■ **What is asked**
How many lines of these entries include the string "scene"? State the number alone.

********************

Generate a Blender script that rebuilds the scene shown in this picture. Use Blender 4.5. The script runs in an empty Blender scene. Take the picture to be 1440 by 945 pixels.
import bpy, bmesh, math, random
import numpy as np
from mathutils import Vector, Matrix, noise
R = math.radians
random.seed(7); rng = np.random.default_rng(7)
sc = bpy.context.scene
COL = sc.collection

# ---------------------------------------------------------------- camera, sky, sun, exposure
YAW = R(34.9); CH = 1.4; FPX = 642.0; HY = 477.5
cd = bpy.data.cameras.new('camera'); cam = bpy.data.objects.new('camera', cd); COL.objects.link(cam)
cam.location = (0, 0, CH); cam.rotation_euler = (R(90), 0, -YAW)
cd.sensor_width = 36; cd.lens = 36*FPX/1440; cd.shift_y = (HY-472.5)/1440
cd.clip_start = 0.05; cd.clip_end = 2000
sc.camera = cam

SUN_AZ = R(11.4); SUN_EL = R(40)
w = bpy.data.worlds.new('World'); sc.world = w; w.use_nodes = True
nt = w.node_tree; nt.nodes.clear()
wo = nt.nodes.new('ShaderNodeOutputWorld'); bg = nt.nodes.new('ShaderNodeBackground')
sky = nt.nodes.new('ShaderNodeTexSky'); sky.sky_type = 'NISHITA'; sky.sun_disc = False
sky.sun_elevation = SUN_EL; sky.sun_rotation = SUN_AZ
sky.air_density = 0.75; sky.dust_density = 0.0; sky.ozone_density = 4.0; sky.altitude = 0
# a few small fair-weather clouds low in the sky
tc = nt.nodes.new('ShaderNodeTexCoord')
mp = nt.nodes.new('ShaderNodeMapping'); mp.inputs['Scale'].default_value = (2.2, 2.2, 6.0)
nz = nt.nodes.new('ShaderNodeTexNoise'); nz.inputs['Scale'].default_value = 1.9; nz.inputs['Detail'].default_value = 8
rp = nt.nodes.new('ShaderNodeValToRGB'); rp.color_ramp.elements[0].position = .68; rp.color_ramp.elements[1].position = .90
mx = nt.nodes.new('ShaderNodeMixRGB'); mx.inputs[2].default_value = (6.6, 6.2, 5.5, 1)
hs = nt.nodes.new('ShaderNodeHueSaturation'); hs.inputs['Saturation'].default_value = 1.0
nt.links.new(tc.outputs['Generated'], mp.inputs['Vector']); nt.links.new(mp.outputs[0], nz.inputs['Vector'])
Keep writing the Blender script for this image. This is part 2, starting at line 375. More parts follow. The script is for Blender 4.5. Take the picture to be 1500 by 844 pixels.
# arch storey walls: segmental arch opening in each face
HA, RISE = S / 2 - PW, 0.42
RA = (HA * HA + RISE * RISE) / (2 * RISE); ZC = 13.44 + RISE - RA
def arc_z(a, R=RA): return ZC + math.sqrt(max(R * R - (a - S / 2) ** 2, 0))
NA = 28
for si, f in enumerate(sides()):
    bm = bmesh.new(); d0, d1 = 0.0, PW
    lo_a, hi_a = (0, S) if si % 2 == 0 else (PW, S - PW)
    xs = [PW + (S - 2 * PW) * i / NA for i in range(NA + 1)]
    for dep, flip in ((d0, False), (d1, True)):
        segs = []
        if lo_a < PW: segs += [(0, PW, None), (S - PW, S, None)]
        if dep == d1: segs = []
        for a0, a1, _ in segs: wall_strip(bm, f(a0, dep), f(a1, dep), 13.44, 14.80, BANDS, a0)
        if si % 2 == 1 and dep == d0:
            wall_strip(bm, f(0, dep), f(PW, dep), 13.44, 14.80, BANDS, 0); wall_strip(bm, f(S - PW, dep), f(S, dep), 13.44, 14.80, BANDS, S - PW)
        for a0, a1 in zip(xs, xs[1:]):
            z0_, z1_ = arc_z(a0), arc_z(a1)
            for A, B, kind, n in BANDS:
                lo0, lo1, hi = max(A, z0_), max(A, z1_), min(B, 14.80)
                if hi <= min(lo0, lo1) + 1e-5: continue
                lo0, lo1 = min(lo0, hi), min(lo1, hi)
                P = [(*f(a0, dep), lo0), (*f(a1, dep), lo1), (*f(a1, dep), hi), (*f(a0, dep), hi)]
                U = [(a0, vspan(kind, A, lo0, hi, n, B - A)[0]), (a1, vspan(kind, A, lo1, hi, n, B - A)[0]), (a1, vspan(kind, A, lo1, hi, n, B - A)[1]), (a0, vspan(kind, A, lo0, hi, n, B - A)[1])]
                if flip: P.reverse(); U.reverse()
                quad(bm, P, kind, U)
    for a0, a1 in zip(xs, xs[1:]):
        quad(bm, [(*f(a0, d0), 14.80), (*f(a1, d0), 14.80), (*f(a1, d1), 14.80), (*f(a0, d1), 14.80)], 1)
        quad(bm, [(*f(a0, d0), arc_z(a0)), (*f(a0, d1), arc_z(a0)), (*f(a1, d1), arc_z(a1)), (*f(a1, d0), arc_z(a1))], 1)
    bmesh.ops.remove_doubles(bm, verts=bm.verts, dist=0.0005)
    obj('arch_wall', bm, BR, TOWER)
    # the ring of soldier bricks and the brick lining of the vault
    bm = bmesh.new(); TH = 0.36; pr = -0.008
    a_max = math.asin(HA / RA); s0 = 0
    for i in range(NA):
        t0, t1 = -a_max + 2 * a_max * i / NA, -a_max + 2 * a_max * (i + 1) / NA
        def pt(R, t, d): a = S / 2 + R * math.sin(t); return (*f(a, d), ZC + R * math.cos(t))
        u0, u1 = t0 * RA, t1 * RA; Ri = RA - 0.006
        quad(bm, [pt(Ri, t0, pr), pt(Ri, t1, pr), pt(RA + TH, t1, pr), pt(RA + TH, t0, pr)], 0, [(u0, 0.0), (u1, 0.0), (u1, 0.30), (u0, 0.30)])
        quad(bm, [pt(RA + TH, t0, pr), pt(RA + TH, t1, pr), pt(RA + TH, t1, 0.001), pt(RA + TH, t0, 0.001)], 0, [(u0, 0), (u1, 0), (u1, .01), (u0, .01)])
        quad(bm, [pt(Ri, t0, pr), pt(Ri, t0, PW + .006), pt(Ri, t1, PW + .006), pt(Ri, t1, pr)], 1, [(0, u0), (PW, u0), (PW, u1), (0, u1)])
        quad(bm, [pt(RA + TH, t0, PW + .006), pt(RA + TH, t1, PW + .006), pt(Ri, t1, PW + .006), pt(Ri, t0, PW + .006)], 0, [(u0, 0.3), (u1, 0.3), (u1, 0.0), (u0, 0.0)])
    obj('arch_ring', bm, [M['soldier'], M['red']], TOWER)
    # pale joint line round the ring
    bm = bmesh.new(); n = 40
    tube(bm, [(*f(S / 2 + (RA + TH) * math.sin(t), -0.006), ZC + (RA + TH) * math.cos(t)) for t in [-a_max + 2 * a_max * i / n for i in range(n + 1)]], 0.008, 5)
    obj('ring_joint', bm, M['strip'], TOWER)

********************

■ **Task response**
2